Pernikahan Adat Baduy (https://gebyarpernikahanindonesia.com)
Perkawinan merupakan hukum alam yang harus terjadi dan dilakukan oleh setiap manusia tanpa terkecuali. Ya, hal tersebut merupakan anggapan masyarakat di Suku Baduy. Sebuah suku tepencil di yang terletak di kaki pegunungan Kendeng desa Kanekes, Kecamatan Leuwidamar, Kabupaten Rangkasbitung, Banten ini memiliki kebudayaan pernikahan tersendiri yang cukup unik.
Sistem perkawinan suku Baduy yaitu perkawinan Monogami. Yang artinya seorang laki-laki Baduy tidak boleh beristri lebih dari seorang dan perkawinan Poligami merupakan suatu hal yang tabu.
Perkawinan anak laki-laki yang pertama (kakak) dari suatu garis keturunan dengan anak perempuan yang terakhir (adik) dari garis keturunan yang lain. Seorang adik tidak boleh melangsungkan perkawinan sebelum kakaknya melangsungkan perkawinan (ngarunghal).
Dalam prakteknya, masyarakat Baduy tidak terdapat perbedaan antara sepupu persamaan dan antarsepupu sehingga ada kecenderungan dalam perkawinan itu terjadi dalam keluarga yang paling dekat, dapat terjadi sampai dengan sepupu tingkat keempat. istilah Orang Baduy menyebut dengan baraya.

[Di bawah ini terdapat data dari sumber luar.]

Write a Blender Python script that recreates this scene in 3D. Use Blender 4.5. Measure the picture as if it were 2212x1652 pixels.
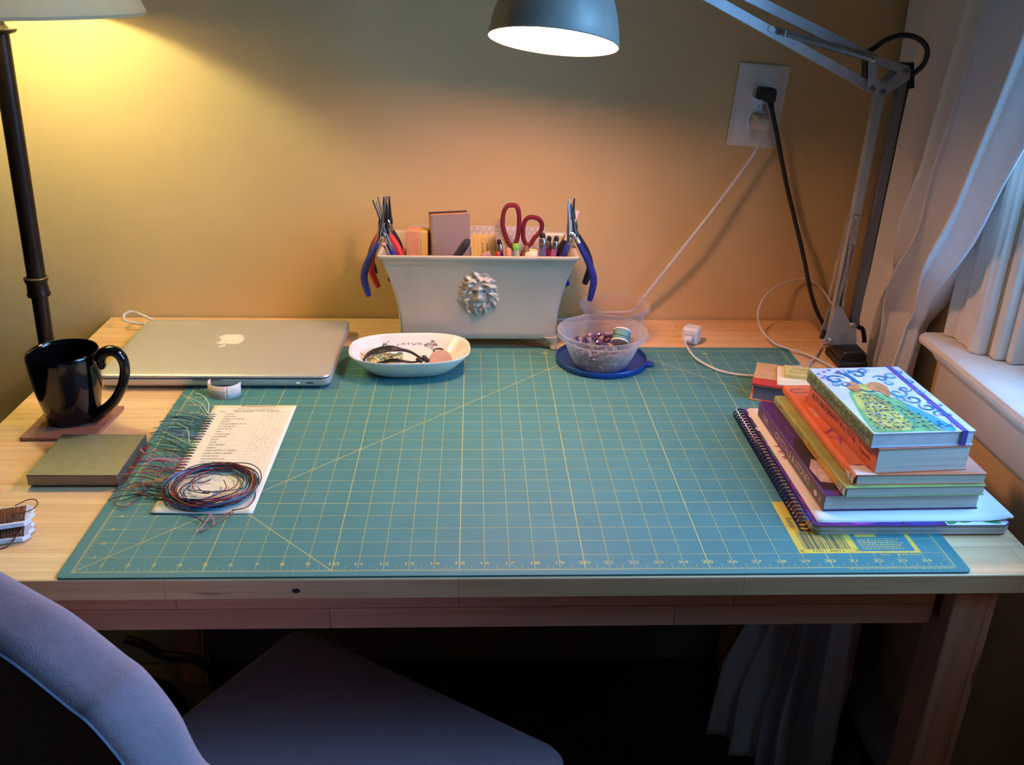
import bpy, math, random
from math import sin, cos, pi, radians as R, sqrt, exp, atan2
from mathutils import Vector, Matrix, noise

for o in list(bpy.data.objects): bpy.data.objects.remove(o, do_unlink=True)
S = bpy.context.scene
COL = S.collection
Z0 = 0.745          # height of the cutting mat's top; all coordinates below are metres from the mat's printed origin
IN = 0.0254

# ------------------------------------------------------------------ camera
FPX, PIT, YAW, ROL = 1982.57, -0.42144, -0.046116, 0.020982
CAM = Vector((0.39472, -0.76282, 0.54833))
CR = (Matrix.Rotation(YAW, 3, 'Z') @ Matrix.Rotation(pi/2 + PIT, 3, 'X') @ Matrix.Rotation(ROL, 3, 'Z'))
cd = bpy.data.cameras.new('camera'); cam = bpy.data.objects.new('camera', cd); COL.objects.link(cam)
cd.sensor_width = 36; cd.lens = 36*FPX/2212; cd.clip_start = .02
cam.matrix_world = Matrix.Translation(CAM + Vector((0, 0, Z0))) @ CR.to_4x4()
S.camera = cam
def at(u, v, ax, val):                   # a measured point of the photograph on the plane axis = val
    d = CR @ Vector(((u-1106)/FPX, -(v-826)/FPX, -1)); t = (val-CAM[ax])/d[ax]
    return CAM + d*t

# ------------------------------------------------------------------ world, daylight, exposure
S.view_settings.view_transform = 'Standard'; S.view_settings.look = 'None'
S.view_settings.gamma = 1; S.view_settings.use_curve_mapping = False
S.view_settings.exposure = 0.12
W = bpy.data.worlds.new('world'); S.world = W; W.use_nodes = True
bg = W.node_tree.nodes['Background']; bg.inputs[0].default_value = (.30, .61, 1, 1); bg.inputs[1].default_value = .54
def area(name, loc, rot, sx, sy, power, col):
    l = bpy.data.lights.new(name, 'AREA'); l.shape = 'RECTANGLE'; l.size = sx; l.size_y = sy; l.energy = power; l.color = col
    o = bpy.data.objects.new(name, l); COL.objects.link(o); o.location = Vector(loc) + Vector((0, 0, Z0)); o.rotation_euler = rot
    return o
DAY = area('window_daylight', (1.40, .02, .70), (0, R(66), 0), 1.05, .72, 46.8, (.30, .61, 1.0))
BULB_FLOOR, BULB_CLAMP = 215.0, 200.0

# ------------------------------------------------------------------ materials
def lin(c): return tuple((x/255/12.92 if x/255 <= .04045 else ((x/255+.055)/1.055)**2.4) for x in c) + (1,)
MATS = {}
def nt(name):
    m = bpy.data.materials.new(name); m.use_nodes = True; t = m.node_tree
    return m, t, t.nodes['Principled BSDF']
def mat(name, col, rough=.5, metal=0, var=.06, vs=60, bump=0, bs=300, emit=0, ecol=None, sheen=0, coat=0, trans=0, spec=None, stretch=None):
    if name in MATS: return MATS[name]
    m, t, b = nt(name); N = t.nodes; L = t.links
    tc = N.new('ShaderNodeTexCoord'); vec = tc.outputs['Object']
    if stretch:
        mp = N.new('ShaderNodeMapping'); mp.inputs['Scale'].default_value = stretch; L.new(vec, mp.inputs[0]); vec = mp.outputs[0]
    n = N.new('ShaderNodeTexNoise'); n.inputs['Scale'].default_value = vs; n.inputs['Detail'].default_value = 4; L.new(vec, n.inputs[0])
    r = N.new('ShaderNodeValToRGB'); c = lin(col)
    r.color_ramp.elements[0].color = tuple(x*(1-var*1.6) for x in c[:3]) + (1,)
    r.color_ramp.elements[1].color = tuple(min(1, x*(1+var*1.6)) for x in c[:3]) + (1,)
    r.color_ramp.elements[0].position = .3; r.color_ramp.elements[1].position = .7
    L.new(n.outputs['Fac'], r.inputs[0]); L.new(r.outputs[0], b.inputs['Base Color'])
    b.inputs['Roughness'].default_value = rough; b.inputs['Metallic'].default_value = metal
    if spec is not None: b.inputs['Specular IOR Level'].default_value = spec
    if sheen: b.inputs['Sheen Weight'].default_value = sheen
    if coat: b.inputs['Coat Weight'].default_value = coat; b.inputs['Coat Roughness'].default_value = .08
    if trans: b.inputs['Transmission Weight'].default_value = trans
    if emit: b.inputs['Emission Color'].default_value = ecol or c; b.inputs['Emission Strength'].default_value = emit
    if bump:
        n2 = N.new('ShaderNodeTexNoise'); n2.inputs['Scale'].default_value = bs; n2.inputs['Detail'].default_value = 3; L.new(vec, n2.inputs[0])
        bp = N.new('ShaderNodeBump'); bp.inputs['Strength'].default_value = bump; bp.inputs['Distance'].default_value = .002
        L.new(n2.outputs['Fac'], bp.inputs['Height']); L.new(bp.outputs[0], b.inputs['Normal'])
    MATS[name] = m; return m
def wood(name, ca, cb, cgrain, swap=False, row=.046, length=.36, rough=.42, mort=.0006):
    m, t, b = nt(name); N = t.nodes; L = t.links
    tc = N.new('ShaderNodeTexCoord'); vec = tc.outputs['Object']
    if swap:
        sp = N.new('ShaderNodeSeparateXYZ'); cb_ = N.new('ShaderNodeCombineXYZ'); L.new(vec, sp.inputs[0])
        order = {'xz': (0, 2, 1), 'zx': (2, 0, 1)}[swap]
        for i, k in enumerate(order): L.new(sp.outputs[k], cb_.inputs[i])
        vec = cb_.outputs[0]
    br = N.new('ShaderNodeTexBrick'); L.new(vec, br.inputs[0])
    br.inputs['Scale'].default_value = 1; br.inputs['Brick Width'].default_value = length; br.inputs['Row Height'].default_value = row
    br.inputs['Mortar Size'].default_value = mort; br.inputs['Mortar Smooth'].default_value = .8; br.offset = .37; br.offset_frequency = 2; br.squash = .8; br.squash_frequency = 3
    br.inputs['Color1'].default_value = lin(ca); br.inputs['Color2'].default_value = lin(cb); br.inputs['Mortar'].default_value = lin(cgrain)
    mp = N.new('ShaderNodeMapping'); mp.inputs['Scale'].default_value = (3.2, 60, 60); L.new(vec, mp.inputs[0])
    n = N.new('ShaderNodeTexNoise'); n.inputs['Scale'].default_value = 1.6; n.inputs['Detail'].default_value = 6; n.inputs['Distortion'].default_value = .6; L.new(mp.outputs[0], n.inputs[0])
    rp = N.new('ShaderNodeValToRGB'); rp.color_ramp.elements[0].position = .36; rp.color_ramp.elements[1].position = .68; L.new(n.outputs['Fac'], rp.inputs[0])
    mx = N.new('ShaderNodeMix'); mx.data_type = 'RGBA'; mx.blend_type = 'MULTIPLY'; mx.inputs[7].default_value = (.80, .74, .66, 1)
    inv = N.new('ShaderNodeMath'); inv.operation = 'SUBTRACT'; inv.inputs[0].default_value = 1; L.new(rp.outputs[0], inv.inputs[1])
    ms = N.new('ShaderNodeMath'); ms.operation = 'MULTIPLY'; ms.inputs[1].default_value = .8; L.new(inv.outputs[0], ms.inputs[0])
    L.new(ms.outputs[0], mx.inputs[0]); L.new(br.outputs['Color'], mx.inputs[6]); 
    # short dark flecks in the birch
    mp2 = N.new('ShaderNodeMapping'); mp2.inputs['Scale'].default_value = (9, 75, 75); L.new(vec, mp2.inputs[0])
    n3 = N.new('ShaderNodeTexNoise'); n3.inputs['Scale'].default_value = 1; n3.inputs['Detail'].default_value = 2; L.new(mp2.outputs[0], n3.inputs[0])
    r3 = N.new('ShaderNodeValToRGB'); r3.color_ramp.elements[0].position = .70; r3.color_ramp.elements[1].position = .78; L.new(n3.outputs['Fac'], r3.inputs[0])
    mx2 = N.new('ShaderNodeMix'); mx2.data_type = 'RGBA'; L.new(r3.outputs[0], mx2.inputs[0]); L.new(mx.outputs[2], mx2.inputs[6]); mx2.inputs[7].default_value = lin(cgrain)
    L.new(mx2.outputs[2], b.inputs['Base Color']); b.inputs['Roughness'].default_value = rough
    bp = N.new('ShaderNodeBump'); bp.inputs['Strength'].default_value = .12; bp.inputs['Distance'].default_value = .001; L.new(n.outputs['Fac'], bp.inputs['Height']); L.new(bp.outputs[0], b.inputs['Normal'])
    MATS[name] = m; return m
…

Bobogohan (Pengenalan Jodoh)
Tata cara perkawinan pun dimulai dari proses peminangan sampai membina rumah tangga juga diatur dalam ketentuan adat Baduy yang mengikat. Calon pun dipilihkan oleh pihak orang tua, lalu kedua belah pihak bertemu dan saling bersilaturahmi, tahap pengenalan jodoh ini dinamakan bobogohan yang merupakan tahapan penting menuju pernikahan. Suasana acara bobogohan ini biasanya ditemani dengan lantunan alat musik kecapi yang dibawa pihak laki-laki. Orang Baduy menyebutnya perkawinan sebagai rukun hirup, artinya bahwa perkawinan harus dilakukan, karena jika tidak maka ia akan menyalahi kodratnya sebagai manusia. Setelah adanya kesepakatan kedua belah pihak untuk menikah, maka dilaksanakanlah tahapan lamaran.
Lamaran
Ada 3 tahapan lamaran yang harus dilakukan oleh calon mempelai pria. Yang pertama mempelai pria beserta keluarga harus melapor ke Jaro (Kepala kampung) dengan membawa daun sirih, pinang, dan gambir secukupnya. Kedua, sirih, pinang, dan gambir dibawa ke rumah wanita yang akan dilamar dilengkapi dengan membawa cincin yang terbuat dari baja putih sebagai mas kawin, dan ketiga membawa alat rumah tangga dan baju untuk calon mempelai wanita.
Akad Nikah
Setelah semua proses dilalui maka diadakanlah upara pernikahan yang hanya boleh diadakan pada bulan kalima, kanem, katujuh. Penanggalan ini berdasarkan pikukuh. Pikukuh yang artinya aturan dan ajaran yang harus dijalankan oleh masyarakat Baduy, aturan tersebut mengatur mengenai apa saja yang diperbolehkan dan apa saja yang dilarang di suku Baduy yang sudah digariskan oleh leluhur masyarakat Baduy.
Pada umumnya prosesi pernikahan mempelai akan mengucapkan kalimat syahadat (seperti ijab kabul), disaksikan oleh Naib sebagai penghulunya. Menurut informasi yang kami dapatkan pencatatan pernikahan oleh KUA tidak berlaku di Baduy, terbentur oleh kepercayaan yang mereka yakini. Di Baduy, pelaksanaan akad nikah dan resepsi bagi pasangan mempelai dilaksanakan di Balai Adat yang dipimpin oleh Pu’un untuk mengesahkan pernikahan tersebut. Dalam ketentuan sistem perkawinan masyarakat Baduy tidak mengenal poligami dan perceraian. Tapi mereka hanya diperbolehkan untuk menikah kembali jika salah satu dari mereka telah meninggal.